__Rows from a 3D scene dataset__.
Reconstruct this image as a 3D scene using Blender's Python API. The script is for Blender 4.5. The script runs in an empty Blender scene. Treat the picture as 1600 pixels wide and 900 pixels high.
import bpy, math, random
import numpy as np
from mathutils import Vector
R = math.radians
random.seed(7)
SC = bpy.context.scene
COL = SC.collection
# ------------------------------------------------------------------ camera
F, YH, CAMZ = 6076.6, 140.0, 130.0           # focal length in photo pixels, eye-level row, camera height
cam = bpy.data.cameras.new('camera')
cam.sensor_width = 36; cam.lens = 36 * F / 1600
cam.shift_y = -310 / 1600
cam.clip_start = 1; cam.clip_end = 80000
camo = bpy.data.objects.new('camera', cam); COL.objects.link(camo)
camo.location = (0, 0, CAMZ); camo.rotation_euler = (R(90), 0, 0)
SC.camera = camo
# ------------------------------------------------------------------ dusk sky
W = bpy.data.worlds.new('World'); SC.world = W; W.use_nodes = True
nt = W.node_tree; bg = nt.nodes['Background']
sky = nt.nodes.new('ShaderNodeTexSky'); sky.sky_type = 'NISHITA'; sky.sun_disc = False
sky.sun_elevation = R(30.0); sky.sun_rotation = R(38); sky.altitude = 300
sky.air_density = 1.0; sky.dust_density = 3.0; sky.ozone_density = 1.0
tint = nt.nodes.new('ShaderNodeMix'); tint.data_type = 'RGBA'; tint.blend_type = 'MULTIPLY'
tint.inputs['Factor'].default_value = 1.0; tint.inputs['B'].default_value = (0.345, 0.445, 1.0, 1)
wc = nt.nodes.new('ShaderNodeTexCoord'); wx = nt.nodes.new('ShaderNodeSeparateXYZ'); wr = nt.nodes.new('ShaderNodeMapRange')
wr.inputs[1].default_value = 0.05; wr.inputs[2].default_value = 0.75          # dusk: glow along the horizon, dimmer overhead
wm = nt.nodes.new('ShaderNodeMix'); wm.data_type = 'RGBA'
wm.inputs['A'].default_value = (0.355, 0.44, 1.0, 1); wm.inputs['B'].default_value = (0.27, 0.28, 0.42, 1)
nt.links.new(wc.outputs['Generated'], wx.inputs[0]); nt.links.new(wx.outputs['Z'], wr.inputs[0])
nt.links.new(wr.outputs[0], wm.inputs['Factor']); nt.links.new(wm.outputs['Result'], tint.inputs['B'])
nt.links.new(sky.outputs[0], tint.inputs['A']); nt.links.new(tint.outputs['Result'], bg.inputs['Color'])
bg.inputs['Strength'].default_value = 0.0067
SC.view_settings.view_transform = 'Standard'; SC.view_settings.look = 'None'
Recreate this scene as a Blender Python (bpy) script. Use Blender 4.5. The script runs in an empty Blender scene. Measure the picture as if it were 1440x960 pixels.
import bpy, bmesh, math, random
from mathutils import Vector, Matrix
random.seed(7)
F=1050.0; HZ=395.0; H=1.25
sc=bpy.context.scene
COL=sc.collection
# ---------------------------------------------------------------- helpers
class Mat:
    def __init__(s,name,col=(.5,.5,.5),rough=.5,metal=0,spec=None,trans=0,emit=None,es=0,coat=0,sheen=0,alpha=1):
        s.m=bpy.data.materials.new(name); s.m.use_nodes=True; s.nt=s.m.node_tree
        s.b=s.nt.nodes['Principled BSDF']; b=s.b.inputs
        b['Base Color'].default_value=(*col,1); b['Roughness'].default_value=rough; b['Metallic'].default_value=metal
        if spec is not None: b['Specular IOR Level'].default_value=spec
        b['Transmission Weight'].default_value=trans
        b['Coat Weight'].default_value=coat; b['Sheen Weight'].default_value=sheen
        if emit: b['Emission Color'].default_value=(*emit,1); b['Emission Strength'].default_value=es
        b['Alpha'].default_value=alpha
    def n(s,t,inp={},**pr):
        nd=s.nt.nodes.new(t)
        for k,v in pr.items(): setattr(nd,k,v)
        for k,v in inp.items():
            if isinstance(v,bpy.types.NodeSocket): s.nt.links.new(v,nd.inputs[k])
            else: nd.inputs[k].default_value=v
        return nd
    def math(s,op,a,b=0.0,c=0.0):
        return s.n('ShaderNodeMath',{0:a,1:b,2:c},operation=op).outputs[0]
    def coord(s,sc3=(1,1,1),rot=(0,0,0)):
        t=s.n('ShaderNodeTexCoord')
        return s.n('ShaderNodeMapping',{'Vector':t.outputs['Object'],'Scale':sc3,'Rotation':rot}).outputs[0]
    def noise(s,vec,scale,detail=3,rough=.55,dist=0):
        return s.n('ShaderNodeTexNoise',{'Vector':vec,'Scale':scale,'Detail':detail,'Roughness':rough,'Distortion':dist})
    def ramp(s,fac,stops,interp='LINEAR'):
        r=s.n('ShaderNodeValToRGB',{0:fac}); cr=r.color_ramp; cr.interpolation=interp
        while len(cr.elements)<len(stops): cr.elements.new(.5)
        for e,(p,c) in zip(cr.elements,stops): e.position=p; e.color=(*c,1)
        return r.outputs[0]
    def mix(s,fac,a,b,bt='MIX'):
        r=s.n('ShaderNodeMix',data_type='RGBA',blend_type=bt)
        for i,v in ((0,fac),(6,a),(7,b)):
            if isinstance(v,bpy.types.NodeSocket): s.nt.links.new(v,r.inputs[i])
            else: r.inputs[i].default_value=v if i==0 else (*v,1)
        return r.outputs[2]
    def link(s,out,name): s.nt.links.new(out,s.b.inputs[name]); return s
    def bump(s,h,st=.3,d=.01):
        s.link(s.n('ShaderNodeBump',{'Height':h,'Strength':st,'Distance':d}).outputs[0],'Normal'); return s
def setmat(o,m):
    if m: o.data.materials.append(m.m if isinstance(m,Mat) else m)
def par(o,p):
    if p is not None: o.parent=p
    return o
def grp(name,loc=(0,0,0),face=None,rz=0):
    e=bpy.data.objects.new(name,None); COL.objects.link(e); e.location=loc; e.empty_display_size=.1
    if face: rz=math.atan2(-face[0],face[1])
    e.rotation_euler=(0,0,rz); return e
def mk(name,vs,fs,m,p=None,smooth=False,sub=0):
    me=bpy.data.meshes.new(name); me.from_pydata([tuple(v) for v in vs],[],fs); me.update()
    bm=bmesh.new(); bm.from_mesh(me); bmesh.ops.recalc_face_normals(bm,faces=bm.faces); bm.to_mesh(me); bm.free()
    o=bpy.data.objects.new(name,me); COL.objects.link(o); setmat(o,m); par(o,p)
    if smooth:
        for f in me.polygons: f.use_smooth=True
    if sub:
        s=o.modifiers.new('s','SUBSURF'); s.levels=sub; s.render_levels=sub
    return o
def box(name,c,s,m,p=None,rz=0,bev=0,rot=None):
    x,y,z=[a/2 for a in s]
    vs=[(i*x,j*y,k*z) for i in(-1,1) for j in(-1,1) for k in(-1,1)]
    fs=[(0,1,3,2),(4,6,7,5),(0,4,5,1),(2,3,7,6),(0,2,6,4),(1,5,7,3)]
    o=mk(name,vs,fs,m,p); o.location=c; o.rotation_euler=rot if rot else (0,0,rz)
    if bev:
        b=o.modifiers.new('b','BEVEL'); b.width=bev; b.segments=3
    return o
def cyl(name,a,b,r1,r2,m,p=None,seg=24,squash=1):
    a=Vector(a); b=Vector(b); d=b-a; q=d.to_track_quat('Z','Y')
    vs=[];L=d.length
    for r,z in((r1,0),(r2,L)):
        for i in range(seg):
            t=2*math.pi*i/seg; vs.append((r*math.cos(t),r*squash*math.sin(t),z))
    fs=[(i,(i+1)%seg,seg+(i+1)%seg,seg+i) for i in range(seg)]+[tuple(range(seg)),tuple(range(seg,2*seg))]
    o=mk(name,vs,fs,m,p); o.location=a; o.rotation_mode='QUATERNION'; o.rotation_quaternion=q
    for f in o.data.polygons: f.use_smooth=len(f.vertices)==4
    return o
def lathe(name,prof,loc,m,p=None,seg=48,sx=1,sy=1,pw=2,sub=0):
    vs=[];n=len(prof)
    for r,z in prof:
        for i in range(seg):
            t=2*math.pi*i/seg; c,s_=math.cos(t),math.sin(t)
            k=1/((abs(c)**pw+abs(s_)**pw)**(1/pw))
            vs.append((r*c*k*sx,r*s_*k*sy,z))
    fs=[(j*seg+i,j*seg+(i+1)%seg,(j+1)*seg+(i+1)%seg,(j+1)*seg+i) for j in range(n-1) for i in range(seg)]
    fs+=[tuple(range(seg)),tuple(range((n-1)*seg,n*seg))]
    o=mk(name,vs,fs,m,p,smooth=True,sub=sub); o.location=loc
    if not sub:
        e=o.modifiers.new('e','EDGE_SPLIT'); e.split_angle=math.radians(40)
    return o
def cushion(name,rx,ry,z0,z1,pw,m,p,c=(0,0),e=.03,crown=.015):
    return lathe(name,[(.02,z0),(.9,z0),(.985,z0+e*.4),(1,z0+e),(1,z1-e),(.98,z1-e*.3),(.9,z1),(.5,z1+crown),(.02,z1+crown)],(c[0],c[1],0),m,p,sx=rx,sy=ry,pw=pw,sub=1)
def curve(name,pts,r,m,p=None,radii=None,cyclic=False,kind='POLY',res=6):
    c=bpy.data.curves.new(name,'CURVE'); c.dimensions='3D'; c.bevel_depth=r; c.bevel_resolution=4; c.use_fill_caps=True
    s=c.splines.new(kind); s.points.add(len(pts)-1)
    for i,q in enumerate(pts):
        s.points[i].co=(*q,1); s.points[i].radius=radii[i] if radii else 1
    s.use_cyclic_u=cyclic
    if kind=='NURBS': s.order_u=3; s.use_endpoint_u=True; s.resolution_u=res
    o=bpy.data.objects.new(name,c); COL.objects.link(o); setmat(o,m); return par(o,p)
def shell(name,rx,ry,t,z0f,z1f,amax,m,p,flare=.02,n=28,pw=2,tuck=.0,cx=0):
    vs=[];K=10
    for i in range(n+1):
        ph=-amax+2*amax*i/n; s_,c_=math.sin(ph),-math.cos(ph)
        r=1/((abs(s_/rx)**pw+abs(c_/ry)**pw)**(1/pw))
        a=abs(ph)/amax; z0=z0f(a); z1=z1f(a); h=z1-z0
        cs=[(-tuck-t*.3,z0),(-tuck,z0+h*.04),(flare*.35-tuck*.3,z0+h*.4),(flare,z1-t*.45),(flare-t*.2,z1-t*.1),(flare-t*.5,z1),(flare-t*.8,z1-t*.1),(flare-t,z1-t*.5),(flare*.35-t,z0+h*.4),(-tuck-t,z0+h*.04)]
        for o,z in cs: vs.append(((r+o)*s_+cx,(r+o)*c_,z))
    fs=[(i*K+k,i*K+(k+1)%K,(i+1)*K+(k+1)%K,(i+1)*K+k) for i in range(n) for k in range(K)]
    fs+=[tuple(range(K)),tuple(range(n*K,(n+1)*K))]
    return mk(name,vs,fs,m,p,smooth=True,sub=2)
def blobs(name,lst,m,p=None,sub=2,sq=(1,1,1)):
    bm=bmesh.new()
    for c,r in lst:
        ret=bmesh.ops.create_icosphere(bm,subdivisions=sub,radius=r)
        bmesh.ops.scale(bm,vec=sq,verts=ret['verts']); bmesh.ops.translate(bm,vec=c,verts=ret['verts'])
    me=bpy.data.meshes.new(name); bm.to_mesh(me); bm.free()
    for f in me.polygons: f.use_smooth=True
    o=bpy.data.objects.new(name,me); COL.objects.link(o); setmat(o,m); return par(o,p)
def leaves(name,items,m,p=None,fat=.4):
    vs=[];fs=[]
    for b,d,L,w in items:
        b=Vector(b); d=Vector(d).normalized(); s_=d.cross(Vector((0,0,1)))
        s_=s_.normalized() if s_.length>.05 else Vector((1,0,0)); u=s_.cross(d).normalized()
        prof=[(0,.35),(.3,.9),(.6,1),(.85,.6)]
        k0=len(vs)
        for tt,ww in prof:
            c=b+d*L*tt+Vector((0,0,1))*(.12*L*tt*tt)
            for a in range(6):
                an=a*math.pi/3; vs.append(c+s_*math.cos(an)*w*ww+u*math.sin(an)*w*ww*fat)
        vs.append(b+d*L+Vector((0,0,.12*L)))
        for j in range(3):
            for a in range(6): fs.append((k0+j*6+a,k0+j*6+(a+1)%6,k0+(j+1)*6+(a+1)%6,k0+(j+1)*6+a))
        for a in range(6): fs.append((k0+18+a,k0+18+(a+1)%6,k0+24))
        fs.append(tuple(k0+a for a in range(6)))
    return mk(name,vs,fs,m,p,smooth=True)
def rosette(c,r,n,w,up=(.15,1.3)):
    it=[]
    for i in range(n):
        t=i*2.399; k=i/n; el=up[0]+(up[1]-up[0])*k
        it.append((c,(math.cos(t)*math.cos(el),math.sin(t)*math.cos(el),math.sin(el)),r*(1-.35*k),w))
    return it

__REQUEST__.
Provide the number of lines in the data above that contain the string "script", and nothing else.

__WRITTEN SOLUTION__.
2